We checked almost everything on our bucket list this summer. We never made it to the beach, but we went on an epic road trip, continuing the quest we began last summer to visit all 30 MLB ballparks. We didn’t make it to the splatter art place, but the boys spent hours and hours playing with Legos and soldier figurines. We never made it to Fernbank, but we had a blast at the Lake Lanier Islands water park.
While I feel sentimental about summer ending and school beginning, I don’t feel disappointed by anything we didn’t do over those 68 days of summer. We took our time, played plenty of days by ear, laughed, bickered, and stuck to one another like glue. We missed out on nothing. I refuse to have anxiety of what we didn’t get to, rather anticipation because those to-do’s still lay ahead. Yes, time moves fast, babies don’t keep, yadda yadda, but, God willing, there’s so much more for us. There are more adventures to chase and memories to make, and no date of completion is required. I hope we never check every box on our list. I hope there’s always another whimsy to pursue, game to play, vacation to dream up, another photo book to create. The kids will grow and so can the bucket list we share with them.

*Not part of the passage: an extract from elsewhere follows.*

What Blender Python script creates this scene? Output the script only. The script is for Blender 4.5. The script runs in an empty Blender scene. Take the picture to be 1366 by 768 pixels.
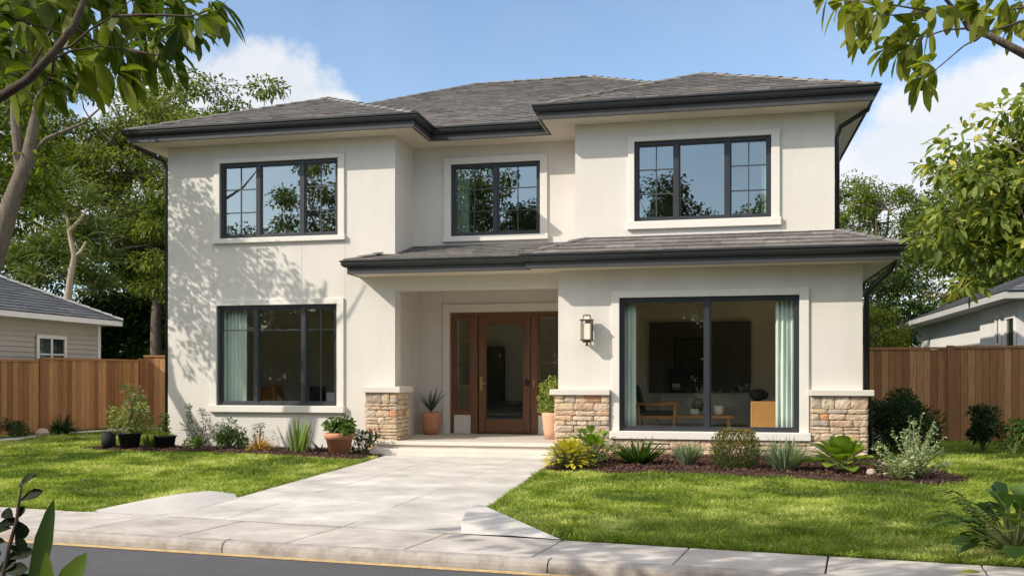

We’ll miss toting them around on our backs like sherpas and watching them hold hands as they jump into the pool, but time has proven that each new phase holds so much goodness. There is more. Here’s to keeping an active bucket list with our children and maybe letting a thing or two linger until next summer. May an incomplete list be a comfort, a bit of hope, a reminder that there is always something to look forward to.